Frommer would bring an understanding of bipartisanship that the other candidates, in solidly Democratic districts, lack. His 43rd Assembly District in Glendale, Burbank, North Hollywood and Los Feliz was unquestionably Republican until the mid-1990s.

He is a lawyer who practiced with a Los Angeles firm between stints as a political aide, including the top staff post with state Senator Art Torres, now the chairman of the California Democratic Party. But the rest of Frommer’s political pedigree looks like something of a mixed blessing at this particular time in state history. He was one of the closest aides to Gray Davis, advising Davis when he was controller and lieutenant governor. He served as political director of Davis’ 1998 gubernatorial campaign, and became the soon-to-be ex-governor’s first appointments secretary. Insiders say Frommer’s firsthand knowledge of the Governor’s Office could prove valuable — if he can overcome the lingering taint of his mentor’s recall.


Oropeza, who has climbed the political ladder from Long Beach school-board member to City Council to Sacramento, raised a ruckus in the Capitol several months ago when she circulated a letter soliciting support for her speakership bid. Several of her colleagues accused her of trying for an early ouster of Wesson, who appointed her chair of the powerful Budget Committee. It didn’t help that Wesson for a while was promoting a bill that would have added a couple of years to the current term limit and, the thought was, another year or two to his own speakership. But the term-limit bill went nowhere, and Oropeza explained that she was just doing what all would-be speakers had done in the past.
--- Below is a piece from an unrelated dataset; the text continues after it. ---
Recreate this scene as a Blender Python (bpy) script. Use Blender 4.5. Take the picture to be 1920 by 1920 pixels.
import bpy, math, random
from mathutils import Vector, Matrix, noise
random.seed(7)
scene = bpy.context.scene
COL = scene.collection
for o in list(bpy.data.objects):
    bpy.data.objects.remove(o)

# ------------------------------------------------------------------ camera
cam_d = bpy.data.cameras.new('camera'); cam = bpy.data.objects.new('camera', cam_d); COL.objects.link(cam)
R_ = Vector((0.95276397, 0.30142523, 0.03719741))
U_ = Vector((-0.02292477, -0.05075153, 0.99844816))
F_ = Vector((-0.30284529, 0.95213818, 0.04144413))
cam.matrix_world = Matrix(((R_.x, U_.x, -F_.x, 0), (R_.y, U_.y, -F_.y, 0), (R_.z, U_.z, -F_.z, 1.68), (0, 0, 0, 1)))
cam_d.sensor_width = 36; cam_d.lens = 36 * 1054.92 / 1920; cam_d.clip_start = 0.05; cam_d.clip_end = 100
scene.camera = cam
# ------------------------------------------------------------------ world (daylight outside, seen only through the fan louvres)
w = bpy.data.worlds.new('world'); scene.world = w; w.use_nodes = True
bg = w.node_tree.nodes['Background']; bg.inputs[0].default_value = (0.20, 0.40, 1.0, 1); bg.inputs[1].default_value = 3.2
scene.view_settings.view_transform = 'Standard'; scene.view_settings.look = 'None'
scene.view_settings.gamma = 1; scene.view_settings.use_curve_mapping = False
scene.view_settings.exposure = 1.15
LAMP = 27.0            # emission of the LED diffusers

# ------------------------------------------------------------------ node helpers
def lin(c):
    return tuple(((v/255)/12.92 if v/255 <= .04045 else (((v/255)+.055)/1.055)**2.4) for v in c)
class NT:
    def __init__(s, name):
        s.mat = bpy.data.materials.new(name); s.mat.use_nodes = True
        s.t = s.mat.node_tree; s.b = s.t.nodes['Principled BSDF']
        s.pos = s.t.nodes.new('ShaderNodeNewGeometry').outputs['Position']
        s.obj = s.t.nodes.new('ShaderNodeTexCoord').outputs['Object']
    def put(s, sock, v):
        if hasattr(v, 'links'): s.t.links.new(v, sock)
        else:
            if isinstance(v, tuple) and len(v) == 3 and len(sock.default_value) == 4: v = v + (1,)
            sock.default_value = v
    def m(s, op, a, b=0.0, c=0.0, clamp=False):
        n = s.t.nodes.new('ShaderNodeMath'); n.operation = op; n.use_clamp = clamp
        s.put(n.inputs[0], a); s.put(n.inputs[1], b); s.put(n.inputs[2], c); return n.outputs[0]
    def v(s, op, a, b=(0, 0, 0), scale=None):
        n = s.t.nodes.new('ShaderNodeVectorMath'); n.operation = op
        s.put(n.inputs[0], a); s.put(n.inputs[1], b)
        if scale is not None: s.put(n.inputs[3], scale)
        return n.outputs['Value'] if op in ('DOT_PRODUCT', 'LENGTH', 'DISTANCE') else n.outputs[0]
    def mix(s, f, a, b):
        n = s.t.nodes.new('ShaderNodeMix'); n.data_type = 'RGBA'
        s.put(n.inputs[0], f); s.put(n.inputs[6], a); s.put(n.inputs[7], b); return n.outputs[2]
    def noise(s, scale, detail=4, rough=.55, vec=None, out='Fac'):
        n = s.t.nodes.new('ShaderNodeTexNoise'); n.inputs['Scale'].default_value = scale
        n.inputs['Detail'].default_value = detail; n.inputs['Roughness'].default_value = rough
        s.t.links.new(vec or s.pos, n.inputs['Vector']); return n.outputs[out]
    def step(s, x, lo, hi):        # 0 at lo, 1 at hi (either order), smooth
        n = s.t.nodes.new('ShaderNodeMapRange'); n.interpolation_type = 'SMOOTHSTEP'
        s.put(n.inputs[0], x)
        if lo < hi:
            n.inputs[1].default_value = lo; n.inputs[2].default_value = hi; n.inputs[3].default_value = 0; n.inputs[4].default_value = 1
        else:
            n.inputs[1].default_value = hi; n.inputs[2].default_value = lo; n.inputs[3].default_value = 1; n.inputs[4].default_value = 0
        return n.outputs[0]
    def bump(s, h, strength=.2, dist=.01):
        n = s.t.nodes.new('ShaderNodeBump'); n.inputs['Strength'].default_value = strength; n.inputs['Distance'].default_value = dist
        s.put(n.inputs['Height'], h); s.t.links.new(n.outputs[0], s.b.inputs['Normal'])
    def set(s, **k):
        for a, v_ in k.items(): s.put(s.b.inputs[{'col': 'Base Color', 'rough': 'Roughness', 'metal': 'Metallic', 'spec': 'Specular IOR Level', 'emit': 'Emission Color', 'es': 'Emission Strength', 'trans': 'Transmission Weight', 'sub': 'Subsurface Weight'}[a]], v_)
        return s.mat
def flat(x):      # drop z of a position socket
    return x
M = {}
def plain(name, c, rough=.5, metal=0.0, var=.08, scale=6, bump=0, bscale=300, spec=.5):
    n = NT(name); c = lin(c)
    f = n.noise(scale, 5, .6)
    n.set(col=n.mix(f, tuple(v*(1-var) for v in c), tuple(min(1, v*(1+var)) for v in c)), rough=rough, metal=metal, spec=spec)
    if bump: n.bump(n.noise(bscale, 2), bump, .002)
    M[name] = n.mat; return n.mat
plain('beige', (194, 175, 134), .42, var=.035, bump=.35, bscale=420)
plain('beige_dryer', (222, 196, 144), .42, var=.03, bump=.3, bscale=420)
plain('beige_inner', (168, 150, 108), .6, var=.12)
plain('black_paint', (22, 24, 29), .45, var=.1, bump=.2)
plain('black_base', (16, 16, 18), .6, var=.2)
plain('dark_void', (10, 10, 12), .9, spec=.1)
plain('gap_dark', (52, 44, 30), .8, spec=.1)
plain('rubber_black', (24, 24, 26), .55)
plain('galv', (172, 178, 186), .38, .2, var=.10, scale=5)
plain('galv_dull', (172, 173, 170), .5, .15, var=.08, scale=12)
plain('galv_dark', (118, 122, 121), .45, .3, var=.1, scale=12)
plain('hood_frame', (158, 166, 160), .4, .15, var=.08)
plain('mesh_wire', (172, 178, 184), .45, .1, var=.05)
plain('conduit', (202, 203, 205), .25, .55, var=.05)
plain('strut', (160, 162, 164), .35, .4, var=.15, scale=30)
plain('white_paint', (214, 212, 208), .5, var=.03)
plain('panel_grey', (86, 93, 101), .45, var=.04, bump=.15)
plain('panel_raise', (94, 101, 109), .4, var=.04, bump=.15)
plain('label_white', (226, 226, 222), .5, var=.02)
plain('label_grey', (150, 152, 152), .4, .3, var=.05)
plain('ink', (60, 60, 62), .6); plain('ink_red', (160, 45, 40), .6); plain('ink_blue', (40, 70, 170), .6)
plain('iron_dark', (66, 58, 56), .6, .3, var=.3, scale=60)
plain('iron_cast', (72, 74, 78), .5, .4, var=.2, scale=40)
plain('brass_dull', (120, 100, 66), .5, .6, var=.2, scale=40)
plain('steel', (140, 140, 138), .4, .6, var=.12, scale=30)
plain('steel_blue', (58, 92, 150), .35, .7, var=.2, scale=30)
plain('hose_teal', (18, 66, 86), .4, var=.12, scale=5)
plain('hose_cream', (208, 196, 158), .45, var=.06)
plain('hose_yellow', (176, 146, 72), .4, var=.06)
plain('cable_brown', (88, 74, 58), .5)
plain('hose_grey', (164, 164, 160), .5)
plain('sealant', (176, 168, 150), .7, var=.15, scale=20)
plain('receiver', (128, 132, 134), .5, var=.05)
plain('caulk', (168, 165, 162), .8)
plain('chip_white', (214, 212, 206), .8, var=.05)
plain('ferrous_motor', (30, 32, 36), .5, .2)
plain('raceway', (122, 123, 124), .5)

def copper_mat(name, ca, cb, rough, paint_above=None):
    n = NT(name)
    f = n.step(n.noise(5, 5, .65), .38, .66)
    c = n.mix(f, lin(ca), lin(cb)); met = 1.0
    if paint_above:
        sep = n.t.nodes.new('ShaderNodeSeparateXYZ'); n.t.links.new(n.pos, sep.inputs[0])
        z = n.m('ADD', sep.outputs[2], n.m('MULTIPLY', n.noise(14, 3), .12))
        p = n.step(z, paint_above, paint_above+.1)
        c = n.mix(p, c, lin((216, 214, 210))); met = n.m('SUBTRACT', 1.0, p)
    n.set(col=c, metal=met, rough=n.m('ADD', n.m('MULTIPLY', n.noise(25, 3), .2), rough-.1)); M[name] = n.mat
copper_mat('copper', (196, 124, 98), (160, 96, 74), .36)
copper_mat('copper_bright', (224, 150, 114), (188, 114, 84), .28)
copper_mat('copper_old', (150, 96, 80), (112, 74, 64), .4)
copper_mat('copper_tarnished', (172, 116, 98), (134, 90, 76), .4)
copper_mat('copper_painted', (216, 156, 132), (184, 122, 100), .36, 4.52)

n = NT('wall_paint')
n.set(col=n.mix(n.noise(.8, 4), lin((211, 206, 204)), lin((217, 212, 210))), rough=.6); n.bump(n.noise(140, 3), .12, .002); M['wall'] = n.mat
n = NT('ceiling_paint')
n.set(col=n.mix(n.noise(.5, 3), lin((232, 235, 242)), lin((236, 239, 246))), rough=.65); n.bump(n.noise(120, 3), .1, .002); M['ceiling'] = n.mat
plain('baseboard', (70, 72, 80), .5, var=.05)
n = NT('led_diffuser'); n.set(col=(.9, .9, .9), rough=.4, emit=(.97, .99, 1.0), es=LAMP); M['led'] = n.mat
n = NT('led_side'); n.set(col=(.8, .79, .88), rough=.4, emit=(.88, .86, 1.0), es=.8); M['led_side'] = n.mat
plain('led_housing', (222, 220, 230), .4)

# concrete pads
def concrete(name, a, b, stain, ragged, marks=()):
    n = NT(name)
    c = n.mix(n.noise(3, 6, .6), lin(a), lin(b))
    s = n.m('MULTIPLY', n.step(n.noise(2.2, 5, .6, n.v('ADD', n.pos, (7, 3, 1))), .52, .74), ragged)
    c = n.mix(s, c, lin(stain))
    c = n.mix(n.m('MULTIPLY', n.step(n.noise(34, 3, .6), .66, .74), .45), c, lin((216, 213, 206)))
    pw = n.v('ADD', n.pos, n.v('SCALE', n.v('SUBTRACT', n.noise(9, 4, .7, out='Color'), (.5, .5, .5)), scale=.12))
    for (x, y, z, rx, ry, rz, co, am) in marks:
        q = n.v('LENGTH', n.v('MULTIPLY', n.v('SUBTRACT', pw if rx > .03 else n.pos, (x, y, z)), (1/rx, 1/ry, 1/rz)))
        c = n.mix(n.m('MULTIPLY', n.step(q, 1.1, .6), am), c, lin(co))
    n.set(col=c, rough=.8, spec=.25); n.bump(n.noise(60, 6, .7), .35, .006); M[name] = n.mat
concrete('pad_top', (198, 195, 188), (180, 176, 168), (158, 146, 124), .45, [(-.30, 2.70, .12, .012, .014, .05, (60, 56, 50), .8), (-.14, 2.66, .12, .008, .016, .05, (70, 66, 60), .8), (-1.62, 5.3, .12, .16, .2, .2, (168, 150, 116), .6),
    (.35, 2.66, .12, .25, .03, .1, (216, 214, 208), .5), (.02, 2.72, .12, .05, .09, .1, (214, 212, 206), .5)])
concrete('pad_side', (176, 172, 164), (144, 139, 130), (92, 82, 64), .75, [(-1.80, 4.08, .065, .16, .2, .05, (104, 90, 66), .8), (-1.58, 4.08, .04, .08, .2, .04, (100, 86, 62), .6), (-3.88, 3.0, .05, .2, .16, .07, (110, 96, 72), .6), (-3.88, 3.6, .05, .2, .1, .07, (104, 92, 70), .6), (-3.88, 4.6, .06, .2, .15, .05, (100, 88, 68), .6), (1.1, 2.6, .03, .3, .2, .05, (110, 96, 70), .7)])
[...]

Insiders give Oropeza the edge in gathering her colleagues’ votes — but she hasn’t been able to snag the extra three or four that would give her the unquestioned lead.

She said her style, which she described as team building, makes her the best person to lead the caucus — and to negotiate with Schwarzenegger. The biggest impediment to progress, she said, won’t be her, but the Republicans to the new governor’s right. “If he’s able to handle them, I think there’s a lot that we can get done,” she said. “Because it should be about governing to the middle, and I know that I’m ready to go there. Certainly not abandoning Democratic core values.”
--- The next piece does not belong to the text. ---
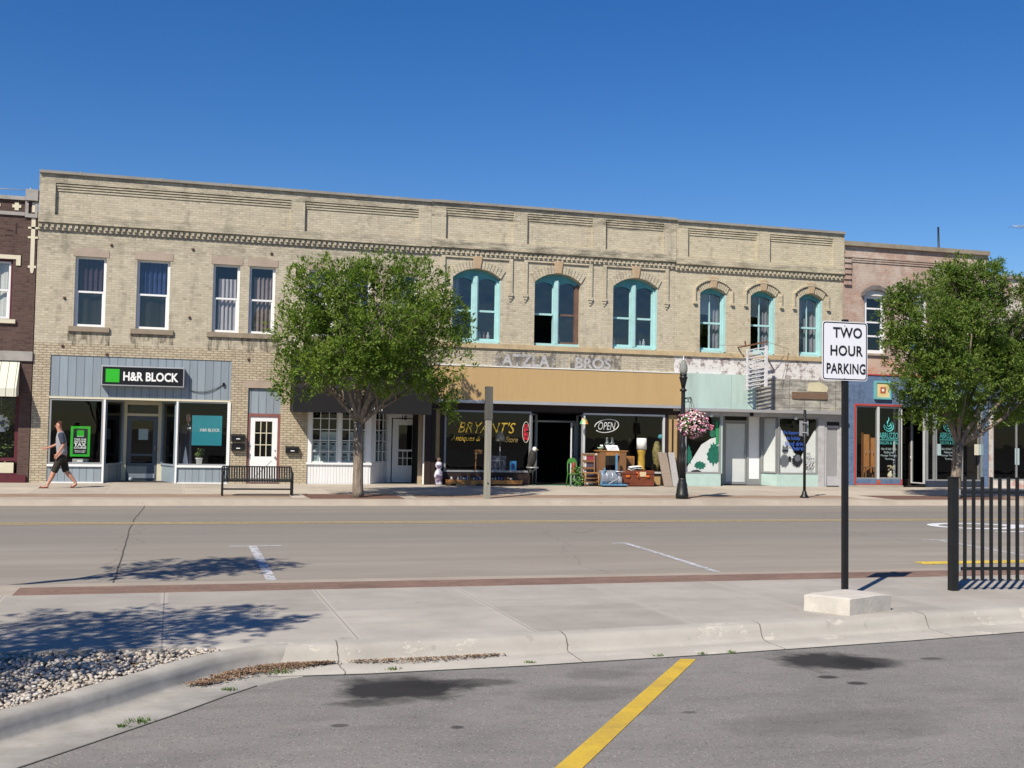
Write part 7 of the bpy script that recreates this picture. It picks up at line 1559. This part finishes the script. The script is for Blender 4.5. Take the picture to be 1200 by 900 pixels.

Nunez is the surprise candidate, the freshman progressive who hasn’t yet finished his first year in the Assembly. Still, he said, many of his colleagues have called on him to make a play for speaker.

“I don’t think [the recall] is a call to the Legislature to move to the right,” Nunez said. But he added that as speaker his job would be “protecting what we’ve been able to achieve until now — but being very conciliatory going forward. We have got to improve the business climate in California.”

Nunez was political director for the Los Angeles County Federation of Labor and a lobbyist for the Los Angeles Unified School District before being elected last year to represent the downtown district formerly held by Gil Cedillo.

Some in the Assembly refuse to back Nunez, saying this is no time to pick a leader with so little experience in elected office. Nunez countered that the Assembly would benefit from his “progressive view of the world but also my very practical approach.” But he added:

“It will be somebody who can fight for our caucus. The Assembly will be in good hands.”